You can assign this issue to youself, run TC build and set status as "Patch available", so anyone can join to review.

> Enabling Persistent Memory for Ignite
> -------------------------------------
>
>                 Key: IGNITE-6854
>                 URL: https://issues.apache.org/jira/browse/IGNITE-6854
>             Project: Ignite
>          Issue Type: New Feature
>    Affects Versions: 2.3
>            Reporter: Mulugeta Mammo
>            Priority: Major
>             Fix For: 2.7
>
>
> Ignite, when persistence mode is enabled, stores data and indexes on disk. To minimize the latency of disks, several tuning options can be applied.

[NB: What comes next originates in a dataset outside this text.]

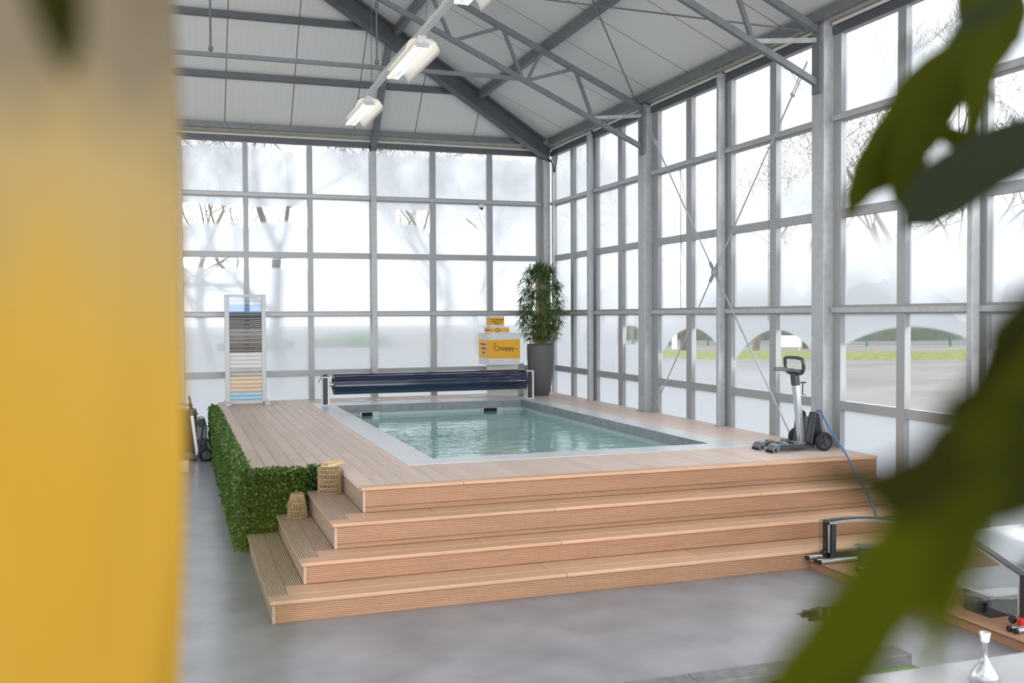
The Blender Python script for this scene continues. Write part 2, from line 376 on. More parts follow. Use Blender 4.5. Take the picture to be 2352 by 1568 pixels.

Setting the page size of a memory region to match the page size of the underlying storage, using a separate disk for the WAL, and using production-level SSDs are just a few of them [ https://apacheignite.readme.io/docs/durable-memory-tuning#section-native-persistence-related-tuning ]. 
>  
> A persistent memory store with low latency and high capacity offers a viable alternative to disks. In light of this, we are proposing to make use of our Low Level Persistent Library (LLPL), https://github.com/pmem/pcj/tree/master/LLPL, to offer a persistent memory storage for Ignite. 
>  
> At this point, we envision two distinct implementation options:
> # Data and indexes will continue to be stored in the off-heap memory but the disk will be replaced by a persistent memory. Since persistence memory in this option is not a file system, the logic currently offered by WAL file and the partition files would have to be implemented from scratch.
> # In this option, we eliminate the current check-point process and the WAL file. We will use a memory region defined by LLPL to store data and indexes. There will be no off-heap memory. DRAM will be exclusively used to store hot cache entries just like the on-heap cache is in the current implementation. 
>   
>  
> In both cases, there are more details and subtleties that have to handled – e.g. the atomic and transactional guarantees offered. More clarifications will be given as we go along.